I thought so as well. It could be a mistake, as there are other mistakes in the article. For starters, he was not born in Argentina, he was born in Italy and moved there later in life.

One reason I love going to him, (other than the best suits on the planet), is the fun I get out of chatting with him. Once you get him talking, you really learn a lot about him and his craft. Just from my first meeting on my first suit with him, I learned the following morsels -

- (Redundant) He was born in Italy and moved to BA.

- Frank Shattock used to work for him. (He speaks highly of Frank)

- He used to work for Flusser. He does not speak as highly of him.

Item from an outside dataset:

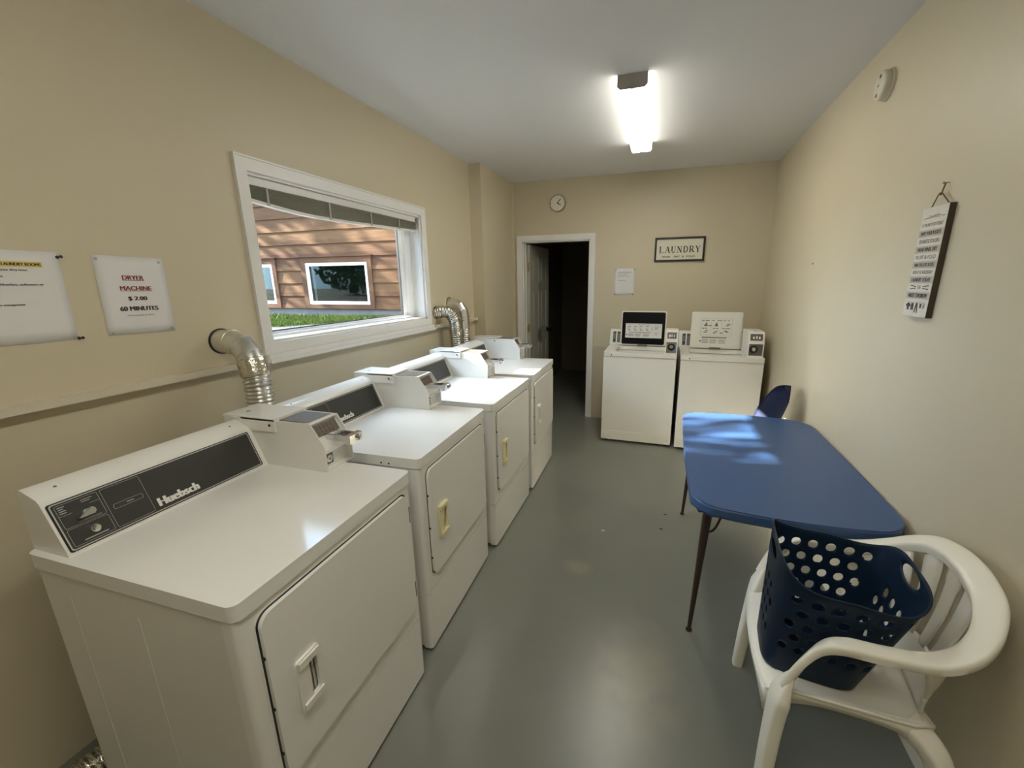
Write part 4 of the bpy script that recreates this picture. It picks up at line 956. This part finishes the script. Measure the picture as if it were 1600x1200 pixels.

He called him a salesman, not a tailor.

- On the note above, unless you are one of the old-guard Madison tailors (Nicolosi, Corvato, etc.), you are basically a "charlatan".

- Don't buy Loro Piana fabric for a suit (2x1)

- The ticket pocket always goes on the right


Essentially, the guy is among the best in the world at what he does, and he knows it. Whenever I go there to get a suit worked on, my gf begs me to go - she loves talking to the guy. She refers to him as a bagel - perhaps crusty on the outside, but warm and soft on the inside. I think that is a good way to describe his personality. In any event, he is truly a great guy and a fountain of sartorial information, aside from being perhaps the world's finest tailor.